_Records to process_:
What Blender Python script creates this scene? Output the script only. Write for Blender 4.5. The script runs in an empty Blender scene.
==
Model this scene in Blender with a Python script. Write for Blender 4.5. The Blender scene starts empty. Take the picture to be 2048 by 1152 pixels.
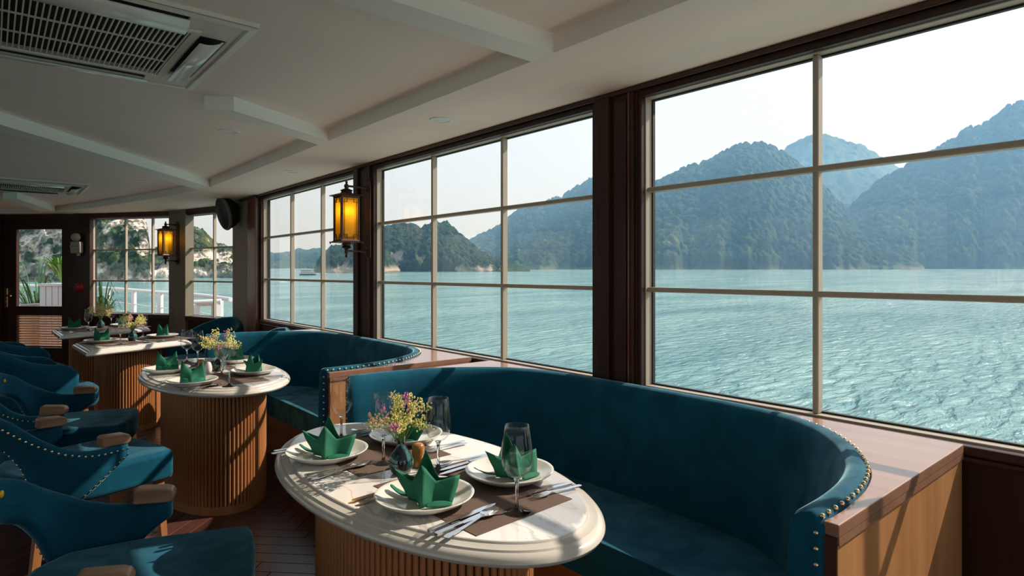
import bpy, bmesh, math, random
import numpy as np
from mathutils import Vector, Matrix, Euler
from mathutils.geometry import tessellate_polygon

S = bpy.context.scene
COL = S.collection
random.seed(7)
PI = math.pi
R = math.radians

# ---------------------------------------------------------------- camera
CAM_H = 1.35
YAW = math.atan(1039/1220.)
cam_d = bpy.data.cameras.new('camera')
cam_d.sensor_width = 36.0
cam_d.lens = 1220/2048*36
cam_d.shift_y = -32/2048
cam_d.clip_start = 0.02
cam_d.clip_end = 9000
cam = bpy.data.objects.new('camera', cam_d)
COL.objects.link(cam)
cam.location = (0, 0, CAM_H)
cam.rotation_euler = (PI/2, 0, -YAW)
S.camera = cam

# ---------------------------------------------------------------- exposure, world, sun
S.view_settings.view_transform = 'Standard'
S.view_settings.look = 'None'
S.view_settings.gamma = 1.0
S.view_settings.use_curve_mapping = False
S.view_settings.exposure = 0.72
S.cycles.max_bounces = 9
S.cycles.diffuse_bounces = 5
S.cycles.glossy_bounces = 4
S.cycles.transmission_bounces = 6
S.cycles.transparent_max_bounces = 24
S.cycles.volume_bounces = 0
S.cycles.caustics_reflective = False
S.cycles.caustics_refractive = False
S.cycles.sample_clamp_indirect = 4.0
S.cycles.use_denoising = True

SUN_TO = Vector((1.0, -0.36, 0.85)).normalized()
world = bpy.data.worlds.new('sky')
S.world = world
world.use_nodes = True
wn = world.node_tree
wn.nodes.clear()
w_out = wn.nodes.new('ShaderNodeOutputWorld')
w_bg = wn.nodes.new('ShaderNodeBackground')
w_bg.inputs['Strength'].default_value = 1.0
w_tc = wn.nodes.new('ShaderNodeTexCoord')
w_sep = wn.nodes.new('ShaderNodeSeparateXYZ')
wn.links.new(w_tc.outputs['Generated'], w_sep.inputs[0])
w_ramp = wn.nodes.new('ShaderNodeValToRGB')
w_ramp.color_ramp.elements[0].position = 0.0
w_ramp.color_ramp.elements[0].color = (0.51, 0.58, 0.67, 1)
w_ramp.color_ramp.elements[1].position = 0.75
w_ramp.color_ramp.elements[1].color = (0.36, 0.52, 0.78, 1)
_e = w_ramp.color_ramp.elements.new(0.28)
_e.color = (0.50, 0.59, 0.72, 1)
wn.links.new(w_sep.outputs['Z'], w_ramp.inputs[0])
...
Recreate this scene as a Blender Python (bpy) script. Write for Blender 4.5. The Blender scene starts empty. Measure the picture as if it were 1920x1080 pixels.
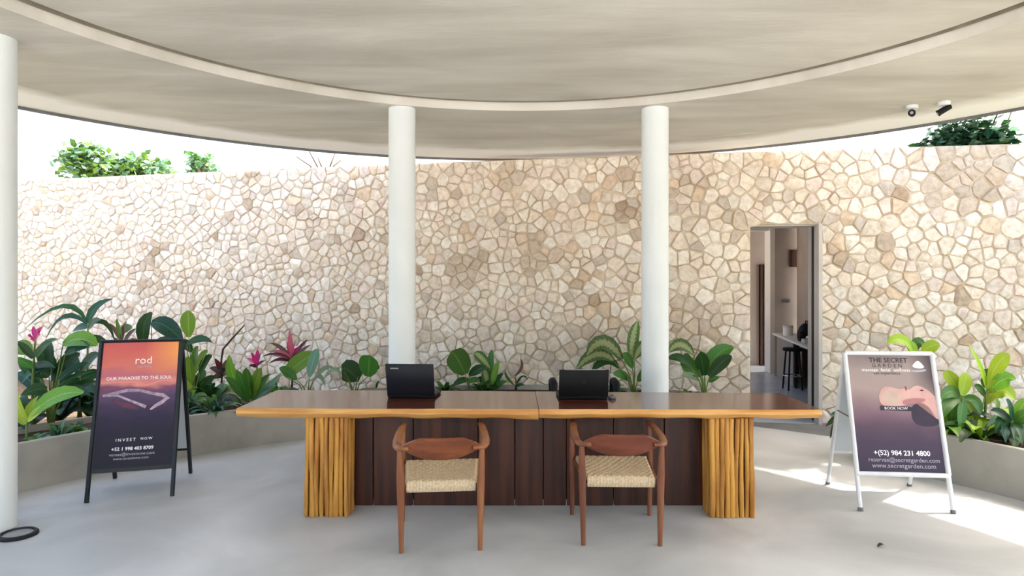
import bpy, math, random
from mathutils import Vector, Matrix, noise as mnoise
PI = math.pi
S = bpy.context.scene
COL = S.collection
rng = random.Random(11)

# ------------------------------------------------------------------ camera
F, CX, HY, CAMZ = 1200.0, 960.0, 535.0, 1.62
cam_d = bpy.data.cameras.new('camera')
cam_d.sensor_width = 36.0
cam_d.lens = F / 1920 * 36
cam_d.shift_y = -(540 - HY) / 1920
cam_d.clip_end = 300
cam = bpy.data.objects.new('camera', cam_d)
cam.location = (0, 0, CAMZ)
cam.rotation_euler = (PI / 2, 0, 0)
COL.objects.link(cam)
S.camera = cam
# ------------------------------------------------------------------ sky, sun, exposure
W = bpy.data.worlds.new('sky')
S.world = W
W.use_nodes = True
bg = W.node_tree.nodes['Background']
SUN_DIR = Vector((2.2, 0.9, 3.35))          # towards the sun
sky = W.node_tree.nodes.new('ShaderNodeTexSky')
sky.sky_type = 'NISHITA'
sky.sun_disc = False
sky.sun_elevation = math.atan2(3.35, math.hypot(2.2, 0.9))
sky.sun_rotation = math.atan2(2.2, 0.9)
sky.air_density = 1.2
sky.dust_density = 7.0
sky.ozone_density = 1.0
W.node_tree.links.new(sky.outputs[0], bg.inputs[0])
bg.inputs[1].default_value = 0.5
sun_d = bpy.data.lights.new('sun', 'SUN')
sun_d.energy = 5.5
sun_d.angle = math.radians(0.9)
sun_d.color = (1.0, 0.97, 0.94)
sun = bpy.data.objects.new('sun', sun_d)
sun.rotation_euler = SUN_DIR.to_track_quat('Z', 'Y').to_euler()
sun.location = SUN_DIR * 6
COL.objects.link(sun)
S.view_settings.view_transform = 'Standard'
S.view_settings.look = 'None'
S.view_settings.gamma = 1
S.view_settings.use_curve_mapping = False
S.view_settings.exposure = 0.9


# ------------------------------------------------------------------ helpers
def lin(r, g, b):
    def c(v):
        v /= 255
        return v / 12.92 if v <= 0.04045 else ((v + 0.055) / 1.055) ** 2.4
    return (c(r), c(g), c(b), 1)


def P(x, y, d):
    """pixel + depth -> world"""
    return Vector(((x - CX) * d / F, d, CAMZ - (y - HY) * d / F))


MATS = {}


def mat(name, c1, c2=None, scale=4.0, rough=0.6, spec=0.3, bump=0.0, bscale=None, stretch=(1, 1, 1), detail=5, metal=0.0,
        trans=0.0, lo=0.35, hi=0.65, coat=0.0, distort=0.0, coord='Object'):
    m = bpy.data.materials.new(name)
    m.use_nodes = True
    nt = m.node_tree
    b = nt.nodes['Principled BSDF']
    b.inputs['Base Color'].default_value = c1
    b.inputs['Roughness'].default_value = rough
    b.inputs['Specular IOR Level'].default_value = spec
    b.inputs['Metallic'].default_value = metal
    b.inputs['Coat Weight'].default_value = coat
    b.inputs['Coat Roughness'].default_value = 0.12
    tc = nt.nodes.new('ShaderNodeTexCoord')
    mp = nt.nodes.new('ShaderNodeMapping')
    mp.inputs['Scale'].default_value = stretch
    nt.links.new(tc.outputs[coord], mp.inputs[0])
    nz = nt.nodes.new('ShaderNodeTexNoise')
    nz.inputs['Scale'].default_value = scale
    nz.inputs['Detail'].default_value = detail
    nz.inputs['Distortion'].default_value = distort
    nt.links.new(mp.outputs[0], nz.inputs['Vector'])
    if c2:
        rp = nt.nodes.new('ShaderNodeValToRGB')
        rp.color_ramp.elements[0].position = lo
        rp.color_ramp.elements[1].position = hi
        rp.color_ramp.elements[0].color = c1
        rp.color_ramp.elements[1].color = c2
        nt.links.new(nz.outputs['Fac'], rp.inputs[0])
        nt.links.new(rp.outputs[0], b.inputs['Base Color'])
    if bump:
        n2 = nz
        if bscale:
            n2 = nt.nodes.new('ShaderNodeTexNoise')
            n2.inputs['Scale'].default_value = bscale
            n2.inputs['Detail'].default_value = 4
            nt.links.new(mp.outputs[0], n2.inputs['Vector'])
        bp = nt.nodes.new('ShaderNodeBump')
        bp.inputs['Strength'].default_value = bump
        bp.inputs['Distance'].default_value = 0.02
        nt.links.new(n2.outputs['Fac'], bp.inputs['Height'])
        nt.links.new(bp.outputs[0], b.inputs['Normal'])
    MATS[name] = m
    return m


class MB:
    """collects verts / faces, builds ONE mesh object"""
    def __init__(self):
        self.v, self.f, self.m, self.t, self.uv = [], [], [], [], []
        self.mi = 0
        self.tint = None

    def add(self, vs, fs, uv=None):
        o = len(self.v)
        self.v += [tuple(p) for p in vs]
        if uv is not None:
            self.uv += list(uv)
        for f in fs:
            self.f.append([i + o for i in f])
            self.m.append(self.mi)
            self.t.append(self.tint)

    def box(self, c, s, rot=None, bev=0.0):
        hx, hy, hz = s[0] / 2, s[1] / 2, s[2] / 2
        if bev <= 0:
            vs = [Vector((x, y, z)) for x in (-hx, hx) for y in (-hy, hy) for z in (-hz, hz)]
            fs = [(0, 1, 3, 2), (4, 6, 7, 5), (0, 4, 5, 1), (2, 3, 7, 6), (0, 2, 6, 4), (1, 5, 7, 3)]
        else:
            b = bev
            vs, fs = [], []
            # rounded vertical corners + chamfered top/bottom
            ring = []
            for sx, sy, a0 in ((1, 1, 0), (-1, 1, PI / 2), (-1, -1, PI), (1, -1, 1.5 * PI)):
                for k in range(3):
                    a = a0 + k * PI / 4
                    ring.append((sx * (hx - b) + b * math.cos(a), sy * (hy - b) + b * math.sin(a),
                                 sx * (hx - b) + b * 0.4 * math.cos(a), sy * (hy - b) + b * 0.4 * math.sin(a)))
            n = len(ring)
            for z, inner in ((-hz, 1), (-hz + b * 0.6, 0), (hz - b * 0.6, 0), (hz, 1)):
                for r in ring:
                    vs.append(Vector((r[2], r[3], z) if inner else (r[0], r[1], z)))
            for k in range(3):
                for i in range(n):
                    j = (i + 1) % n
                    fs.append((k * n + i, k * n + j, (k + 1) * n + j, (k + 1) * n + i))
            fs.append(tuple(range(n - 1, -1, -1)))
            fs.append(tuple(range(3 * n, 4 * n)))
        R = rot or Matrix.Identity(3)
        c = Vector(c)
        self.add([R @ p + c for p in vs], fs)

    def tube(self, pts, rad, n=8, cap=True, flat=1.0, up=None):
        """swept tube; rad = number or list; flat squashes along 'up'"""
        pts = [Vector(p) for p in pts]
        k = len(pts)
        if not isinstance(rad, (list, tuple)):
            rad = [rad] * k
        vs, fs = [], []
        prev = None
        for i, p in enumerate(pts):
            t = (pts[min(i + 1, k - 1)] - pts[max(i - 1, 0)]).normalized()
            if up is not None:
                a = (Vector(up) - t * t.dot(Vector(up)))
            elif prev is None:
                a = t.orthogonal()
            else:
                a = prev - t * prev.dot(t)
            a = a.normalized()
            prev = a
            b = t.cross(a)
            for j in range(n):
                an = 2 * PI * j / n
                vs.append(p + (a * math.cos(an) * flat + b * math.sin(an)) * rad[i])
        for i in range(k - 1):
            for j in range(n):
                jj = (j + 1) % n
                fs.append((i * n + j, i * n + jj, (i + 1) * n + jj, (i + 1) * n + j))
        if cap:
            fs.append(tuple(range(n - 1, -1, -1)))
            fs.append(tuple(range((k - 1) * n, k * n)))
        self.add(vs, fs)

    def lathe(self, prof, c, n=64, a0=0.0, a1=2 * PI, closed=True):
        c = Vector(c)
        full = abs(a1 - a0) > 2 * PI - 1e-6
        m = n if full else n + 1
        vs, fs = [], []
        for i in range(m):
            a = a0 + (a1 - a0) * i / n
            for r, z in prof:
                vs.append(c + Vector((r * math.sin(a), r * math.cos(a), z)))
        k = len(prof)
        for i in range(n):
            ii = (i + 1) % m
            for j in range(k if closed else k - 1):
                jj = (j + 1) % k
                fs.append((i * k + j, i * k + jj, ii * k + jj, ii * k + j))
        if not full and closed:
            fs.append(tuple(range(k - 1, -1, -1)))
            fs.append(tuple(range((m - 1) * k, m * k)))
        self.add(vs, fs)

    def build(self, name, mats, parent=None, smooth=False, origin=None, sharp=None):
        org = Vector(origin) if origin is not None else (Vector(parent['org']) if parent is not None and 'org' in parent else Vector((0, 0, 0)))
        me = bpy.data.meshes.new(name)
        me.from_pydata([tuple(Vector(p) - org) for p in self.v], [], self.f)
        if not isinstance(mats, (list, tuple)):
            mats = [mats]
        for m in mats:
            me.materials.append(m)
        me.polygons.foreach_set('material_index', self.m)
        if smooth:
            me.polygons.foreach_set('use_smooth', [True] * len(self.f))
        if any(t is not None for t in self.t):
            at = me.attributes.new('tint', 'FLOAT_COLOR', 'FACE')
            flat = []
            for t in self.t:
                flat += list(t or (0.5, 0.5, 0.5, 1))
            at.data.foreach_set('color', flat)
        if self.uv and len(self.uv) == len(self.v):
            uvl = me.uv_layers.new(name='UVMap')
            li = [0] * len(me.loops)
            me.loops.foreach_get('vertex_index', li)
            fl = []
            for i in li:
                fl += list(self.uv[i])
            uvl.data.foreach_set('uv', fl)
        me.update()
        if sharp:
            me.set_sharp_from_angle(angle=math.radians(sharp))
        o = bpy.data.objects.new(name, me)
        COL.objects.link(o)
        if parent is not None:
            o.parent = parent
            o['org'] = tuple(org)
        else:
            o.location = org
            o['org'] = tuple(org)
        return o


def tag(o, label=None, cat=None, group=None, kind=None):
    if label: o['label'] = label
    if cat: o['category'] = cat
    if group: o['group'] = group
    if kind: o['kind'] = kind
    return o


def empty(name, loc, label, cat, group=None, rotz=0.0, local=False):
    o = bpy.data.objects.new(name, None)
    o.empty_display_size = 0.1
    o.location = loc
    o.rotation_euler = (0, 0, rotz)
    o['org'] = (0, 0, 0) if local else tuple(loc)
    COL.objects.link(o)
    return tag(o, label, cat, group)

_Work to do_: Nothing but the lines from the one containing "Model this scene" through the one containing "R = math.radians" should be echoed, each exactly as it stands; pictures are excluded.

_Full output_:
Model this scene in Blender with a Python script. Write for Blender 4.5. The Blender scene starts empty. Take the picture to be 2048 by 1152 pixels.
import bpy, bmesh, math, random
import numpy as np
from mathutils import Vector, Matrix, Euler
from mathutils.geometry import tessellate_polygon

S = bpy.context.scene
COL = S.collection
random.seed(7)
PI = math.pi
R = math.radians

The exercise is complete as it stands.